Write out the listing below without alteration, omitting its pictures.

DATA PROVIDED:
▬▬▬▬▬▬

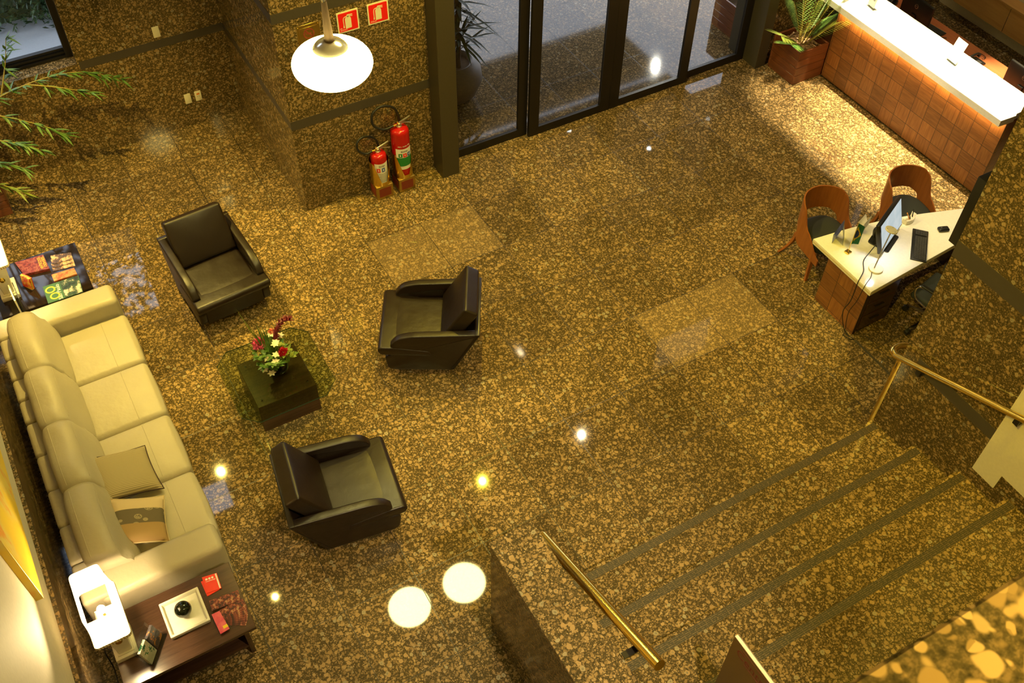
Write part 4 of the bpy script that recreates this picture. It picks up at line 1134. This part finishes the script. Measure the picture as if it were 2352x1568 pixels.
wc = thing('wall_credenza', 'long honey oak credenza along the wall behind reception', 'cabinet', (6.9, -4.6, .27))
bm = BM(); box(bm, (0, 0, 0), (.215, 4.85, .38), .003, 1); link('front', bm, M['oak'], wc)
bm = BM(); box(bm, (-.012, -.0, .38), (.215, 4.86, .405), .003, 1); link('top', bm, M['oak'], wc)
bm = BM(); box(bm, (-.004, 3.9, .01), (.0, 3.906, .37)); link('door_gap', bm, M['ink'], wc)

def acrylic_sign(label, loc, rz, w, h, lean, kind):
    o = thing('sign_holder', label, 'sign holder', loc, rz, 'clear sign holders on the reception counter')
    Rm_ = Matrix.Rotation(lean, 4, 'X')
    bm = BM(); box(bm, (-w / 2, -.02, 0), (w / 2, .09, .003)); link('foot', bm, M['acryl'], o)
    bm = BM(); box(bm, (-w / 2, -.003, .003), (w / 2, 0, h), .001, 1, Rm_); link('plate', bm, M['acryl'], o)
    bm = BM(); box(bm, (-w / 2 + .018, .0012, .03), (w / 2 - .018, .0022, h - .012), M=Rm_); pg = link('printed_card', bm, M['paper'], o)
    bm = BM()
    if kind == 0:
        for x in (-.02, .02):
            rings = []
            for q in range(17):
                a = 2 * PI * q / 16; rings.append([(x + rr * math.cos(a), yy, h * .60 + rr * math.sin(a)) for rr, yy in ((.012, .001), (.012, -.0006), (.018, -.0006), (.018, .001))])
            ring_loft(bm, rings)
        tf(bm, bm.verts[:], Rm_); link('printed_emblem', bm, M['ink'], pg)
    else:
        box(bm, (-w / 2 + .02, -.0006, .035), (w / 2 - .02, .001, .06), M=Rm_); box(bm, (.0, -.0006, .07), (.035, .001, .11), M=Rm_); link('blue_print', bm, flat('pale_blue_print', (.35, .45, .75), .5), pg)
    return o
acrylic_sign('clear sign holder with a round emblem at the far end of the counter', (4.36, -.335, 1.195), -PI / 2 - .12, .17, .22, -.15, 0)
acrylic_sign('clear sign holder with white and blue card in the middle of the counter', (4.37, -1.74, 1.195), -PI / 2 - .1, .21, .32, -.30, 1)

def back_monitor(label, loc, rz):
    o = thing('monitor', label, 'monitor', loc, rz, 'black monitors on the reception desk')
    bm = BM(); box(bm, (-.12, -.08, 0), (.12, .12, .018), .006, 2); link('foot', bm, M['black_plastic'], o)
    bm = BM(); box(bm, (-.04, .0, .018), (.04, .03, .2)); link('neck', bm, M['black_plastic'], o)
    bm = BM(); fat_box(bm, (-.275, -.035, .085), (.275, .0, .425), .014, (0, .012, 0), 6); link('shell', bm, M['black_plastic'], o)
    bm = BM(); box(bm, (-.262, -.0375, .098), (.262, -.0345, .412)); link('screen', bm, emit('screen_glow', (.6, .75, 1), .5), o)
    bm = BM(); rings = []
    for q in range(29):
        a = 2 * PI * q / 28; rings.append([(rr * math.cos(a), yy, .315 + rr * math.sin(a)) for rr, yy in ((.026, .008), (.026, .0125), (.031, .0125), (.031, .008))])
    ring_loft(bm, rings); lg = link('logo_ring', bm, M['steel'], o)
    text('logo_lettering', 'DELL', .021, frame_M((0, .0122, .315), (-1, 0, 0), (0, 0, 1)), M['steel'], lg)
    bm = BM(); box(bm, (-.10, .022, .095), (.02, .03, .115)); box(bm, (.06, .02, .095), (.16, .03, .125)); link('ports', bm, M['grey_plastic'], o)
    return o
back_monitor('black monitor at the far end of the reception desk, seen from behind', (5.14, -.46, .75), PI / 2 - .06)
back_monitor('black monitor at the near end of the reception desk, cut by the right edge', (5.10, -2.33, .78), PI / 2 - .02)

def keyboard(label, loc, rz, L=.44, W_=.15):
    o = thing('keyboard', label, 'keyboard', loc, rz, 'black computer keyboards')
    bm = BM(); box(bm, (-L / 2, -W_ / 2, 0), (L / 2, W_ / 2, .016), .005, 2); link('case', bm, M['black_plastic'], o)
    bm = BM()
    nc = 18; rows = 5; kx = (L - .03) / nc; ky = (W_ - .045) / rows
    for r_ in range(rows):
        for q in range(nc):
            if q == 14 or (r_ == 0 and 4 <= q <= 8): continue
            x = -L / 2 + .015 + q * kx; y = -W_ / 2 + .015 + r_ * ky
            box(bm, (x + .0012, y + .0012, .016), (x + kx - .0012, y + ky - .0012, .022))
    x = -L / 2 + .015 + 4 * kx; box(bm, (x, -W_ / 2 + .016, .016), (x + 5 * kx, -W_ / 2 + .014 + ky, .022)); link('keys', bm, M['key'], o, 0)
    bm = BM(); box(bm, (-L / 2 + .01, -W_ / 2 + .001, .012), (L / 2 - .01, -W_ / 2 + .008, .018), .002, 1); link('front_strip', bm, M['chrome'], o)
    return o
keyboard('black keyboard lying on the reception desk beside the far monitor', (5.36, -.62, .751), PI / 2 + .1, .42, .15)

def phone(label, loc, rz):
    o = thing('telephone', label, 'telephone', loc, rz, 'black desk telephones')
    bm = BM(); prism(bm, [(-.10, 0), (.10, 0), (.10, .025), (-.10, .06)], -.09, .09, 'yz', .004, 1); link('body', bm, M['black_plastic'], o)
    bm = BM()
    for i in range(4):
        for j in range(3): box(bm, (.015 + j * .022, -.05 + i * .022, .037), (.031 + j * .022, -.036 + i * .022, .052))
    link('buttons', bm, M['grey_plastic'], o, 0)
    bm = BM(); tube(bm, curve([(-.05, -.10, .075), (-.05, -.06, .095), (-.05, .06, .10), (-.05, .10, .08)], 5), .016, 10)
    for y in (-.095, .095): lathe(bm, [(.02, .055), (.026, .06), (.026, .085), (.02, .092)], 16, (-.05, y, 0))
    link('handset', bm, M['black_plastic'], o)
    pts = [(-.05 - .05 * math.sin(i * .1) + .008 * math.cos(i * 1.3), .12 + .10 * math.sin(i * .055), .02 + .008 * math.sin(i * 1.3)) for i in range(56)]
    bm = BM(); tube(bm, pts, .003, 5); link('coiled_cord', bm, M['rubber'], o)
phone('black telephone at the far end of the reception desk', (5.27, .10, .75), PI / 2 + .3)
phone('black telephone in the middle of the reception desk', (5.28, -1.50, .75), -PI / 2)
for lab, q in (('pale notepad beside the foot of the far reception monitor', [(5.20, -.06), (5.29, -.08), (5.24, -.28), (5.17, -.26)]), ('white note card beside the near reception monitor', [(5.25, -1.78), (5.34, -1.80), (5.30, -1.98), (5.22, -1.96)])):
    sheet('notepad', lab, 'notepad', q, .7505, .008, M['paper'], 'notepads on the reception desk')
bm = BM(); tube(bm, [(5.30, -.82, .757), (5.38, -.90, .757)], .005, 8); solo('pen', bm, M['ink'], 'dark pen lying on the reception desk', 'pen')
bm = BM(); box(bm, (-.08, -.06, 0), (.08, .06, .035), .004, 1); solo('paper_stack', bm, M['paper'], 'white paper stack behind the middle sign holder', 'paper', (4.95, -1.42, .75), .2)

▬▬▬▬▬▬

REPLY:
Write part 4 of the bpy script that recreates this picture. It picks up at line 1134. This part finishes the script. Measure the picture as if it were 2352x1568 pixels.
wc = thing('wall_credenza', 'long honey oak credenza along the wall behind reception', 'cabinet', (6.9, -4.6, .27))
bm = BM(); box(bm, (0, 0, 0), (.215, 4.85, .38), .003, 1); link('front', bm, M['oak'], wc)
bm = BM(); box(bm, (-.012, -.0, .38), (.215, 4.86, .405), .003, 1); link('top', bm, M['oak'], wc)
bm = BM(); box(bm, (-.004, 3.9, .01), (.0, 3.906, .37)); link('door_gap', bm, M['ink'], wc)

def acrylic_sign(label, loc, rz, w, h, lean, kind):
    o = thing('sign_holder', label, 'sign holder', loc, rz, 'clear sign holders on the reception counter')
    Rm_ = Matrix.Rotation(lean, 4, 'X')
    bm = BM(); box(bm, (-w / 2, -.02, 0), (w / 2, .09, .003)); link('foot', bm, M['acryl'], o)
    bm = BM(); box(bm, (-w / 2, -.003, .003), (w / 2, 0, h), .001, 1, Rm_); link('plate', bm, M['acryl'], o)
    bm = BM(); box(bm, (-w / 2 + .018, .0012, .03), (w / 2 - .018, .0022, h - .012), M=Rm_); pg = link('printed_card', bm, M['paper'], o)
    bm = BM()
    if kind == 0:
        for x in (-.02, .02):
            rings = []
            for q in range(17):
                a = 2 * PI * q / 16; rings.append([(x + rr * math.cos(a), yy, h * .60 + rr * math.sin(a)) for rr, yy in ((.012, .001), (.012, -.0006), (.018, -.0006), (.018, .001))])
            ring_loft(bm, rings)
        tf(bm, bm.verts[:], Rm_); link('printed_emblem', bm, M['ink'], pg)
    else:
        box(bm, (-w / 2 + .02, -.0006, .035), (w / 2 - .02, .001, .06), M=Rm_); box(bm, (.0, -.0006, .07), (.035, .001, .11), M=Rm_); link('blue_print', bm, flat('pale_blue_print', (.35, .45, .75), .5), pg)
    return o
acrylic_sign('clear sign holder with a round emblem at the far end of the counter', (4.36, -.335, 1.195), -PI / 2 - .12, .17, .22, -.15, 0)
acrylic_sign('clear sign holder with white and blue card in the middle of the counter', (4.37, -1.74, 1.195), -PI / 2 - .1, .21, .32, -.30, 1)

def back_monitor(label, loc, rz):
    o = thing('monitor', label, 'monitor', loc, rz, 'black monitors on the reception desk')
    bm = BM(); box(bm, (-.12, -.08, 0), (.12, .12, .018), .006, 2); link('foot', bm, M['black_plastic'], o)
    bm = BM(); box(bm, (-.04, .0, .018), (.04, .03, .2)); link('neck', bm, M['black_plastic'], o)
    bm = BM(); fat_box(bm, (-.275, -.035, .085), (.275, .0, .425), .014, (0, .012, 0), 6); link('shell', bm, M['black_plastic'], o)
    bm = BM(); box(bm, (-.262, -.0375, .098), (.262, -.0345, .412)); link('screen', bm, emit('screen_glow', (.6, .75, 1), .5), o)
    bm = BM(); rings = []
    for q in range(29):
        a = 2 * PI * q / 28; rings.append([(rr * math.cos(a), yy, .315 + rr * math.sin(a)) for rr, yy in ((.026, .008), (.026, .0125), (.031, .0125), (.031, .008))])
    ring_loft(bm, rings); lg = link('logo_ring', bm, M['steel'], o)
    text('logo_lettering', 'DELL', .021, frame_M((0, .0122, .315), (-1, 0, 0), (0, 0, 1)), M['steel'], lg)
    bm = BM(); box(bm, (-.10, .022, .095), (.02, .03, .115)); box(bm, (.06, .02, .095), (.16, .03, .125)); link('ports', bm, M['grey_plastic'], o)
    return o
back_monitor('black monitor at the far end of the reception desk, seen from behind', (5.14, -.46, .75), PI / 2 - .06)
back_monitor('black monitor at the near end of the reception desk, cut by the right edge', (5.10, -2.33, .78), PI / 2 - .02)

def keyboard(label, loc, rz, L=.44, W_=.15):
    o = thing('keyboard', label, 'keyboard', loc, rz, 'black computer keyboards')
    bm = BM(); box(bm, (-L / 2, -W_ / 2, 0), (L / 2, W_ / 2, .016), .005, 2); link('case', bm, M['black_plastic'], o)
    bm = BM()
    nc = 18; rows = 5; kx = (L - .03) / nc; ky = (W_ - .045) / rows
    for r_ in range(rows):
        for q in range(nc):
            if q == 14 or (r_ == 0 and 4 <= q <= 8): continue
            x = -L / 2 + .015 + q * kx; y = -W_ / 2 + .015 + r_ * ky
            box(bm, (x + .0012, y + .0012, .016), (x + kx - .0012, y + ky - .0012, .022))
    x = -L / 2 + .015 + 4 * kx; box(bm, (x, -W_ / 2 + .016, .016), (x + 5 * kx, -W_ / 2 + .014 + ky, .022)); link('keys', bm, M['key'], o, 0)
    bm = BM(); box(bm, (-L / 2 + .01, -W_ / 2 + .001, .012), (L / 2 - .01, -W_ / 2 + .008, .018), .002, 1); link('front_strip', bm, M['chrome'], o)
    return o
keyboard('black keyboard lying on the reception desk beside the far monitor', (5.36, -.62, .751), PI / 2 + .1, .42, .15)

def phone(label, loc, rz):
    o = thing('telephone', label, 'telephone', loc, rz, 'black desk telephones')
    bm = BM(); prism(bm, [(-.10, 0), (.10, 0), (.10, .025), (-.10, .06)], -.09, .09, 'yz', .004, 1); link('body', bm, M['black_plastic'], o)
    bm = BM()
    for i in range(4):
        for j in range(3): box(bm, (.015 + j * .022, -.05 + i * .022, .037), (.031 + j * .022, -.036 + i * .022, .052))
    link('buttons', bm, M['grey_plastic'], o, 0)
    bm = BM(); tube(bm, curve([(-.05, -.10, .075), (-.05, -.06, .095), (-.05, .06, .10), (-.05, .10, .08)], 5), .016, 10)
    for y in (-.095, .095): lathe(bm, [(.02, .055), (.026, .06), (.026, .085), (.02, .092)], 16, (-.05, y, 0))
    link('handset', bm, M['black_plastic'], o)
    pts = [(-.05 - .05 * math.sin(i * .1) + .008 * math.cos(i * 1.3), .12 + .10 * math.sin(i * .055), .02 + .008 * math.sin(i * 1.3)) for i in range(56)]
    bm = BM(); tube(bm, pts, .003, 5); link('coiled_cord', bm, M['rubber'], o)
phone('black telephone at the far end of the reception desk', (5.27, .10, .75), PI / 2 + .3)
phone('black telephone in the middle of the reception desk', (5.28, -1.50, .75), -PI / 2)
for lab, q in (('pale notepad beside the foot of the far reception monitor', [(5.20, -.06), (5.29, -.08), (5.24, -.28), (5.17, -.26)]), ('white note card beside the near reception monitor', [(5.25, -1.78), (5.34, -1.80), (5.30, -1.98), (5.22, -1.96)])):
    sheet('notepad', lab, 'notepad', q, .7505, .008, M['paper'], 'notepads on the reception desk')
bm = BM(); tube(bm, [(5.30, -.82, .757), (5.38, -.90, .757)], .005, 8); solo('pen', bm, M['ink'], 'dark pen lying on the reception desk', 'pen')
bm = BM(); box(bm, (-.08, -.06, 0), (.08, .06, .035), .004, 1); solo('paper_stack', bm, M['paper'], 'white paper stack behind the middle sign holder', 'paper', (4.95, -1.42, .75), .2)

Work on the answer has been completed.